Micah Challenge to Hold First Global Consultation
Christian anti-poverty strategists from nearly a dozen countries will gather in New York and Washington, D.C., next week for the first-ever international Micah Challenge facilitators consultation.
Christian anti-poverty strategists from nearly a dozen countries will gather in New York and Washington, D.C., next week for the first-ever international Micah Challenge facilitators consultation.
Micah Challenge is a network of global Christian organizations such as the World Evangelical Alliance and the Micah Network that works to promote the United Nations eight-point Millennium Development Goals (MDGs) to halve poverty by 2015 and to deepen a faith-based engagement with the poor.

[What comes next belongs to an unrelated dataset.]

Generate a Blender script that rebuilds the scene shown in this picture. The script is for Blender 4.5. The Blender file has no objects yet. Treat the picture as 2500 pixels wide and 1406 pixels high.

Network leaders representing various national Micah Challenge campaigns will be meeting face-to-face for the first time since the global initiative launched in Nov. 2004.
The series of meetings and conferences next week begin in New York on Saturday, Jan. 14, and will involve strategic planning to get the MDGs on track by its halfway mark in 2007. Some of the main objectives of the New York visit are to figure out the current projections for the MDG timeline and to brainstorm ways for each facilitator to establish a basic framework for their respective national campaigns.
The group will travel to Washington on Tuesday, Jan. 17, and strategize ways to work together with larger international anti-poverty initiatives, such as Bread for the World and the ONE Campaign. Facilitators will also lay out a timeline of where the MDGs should be within the next 18 months and develop a holistic concept of those goals.
The events end on Saturday, Jan. 21, with prayer and reflection.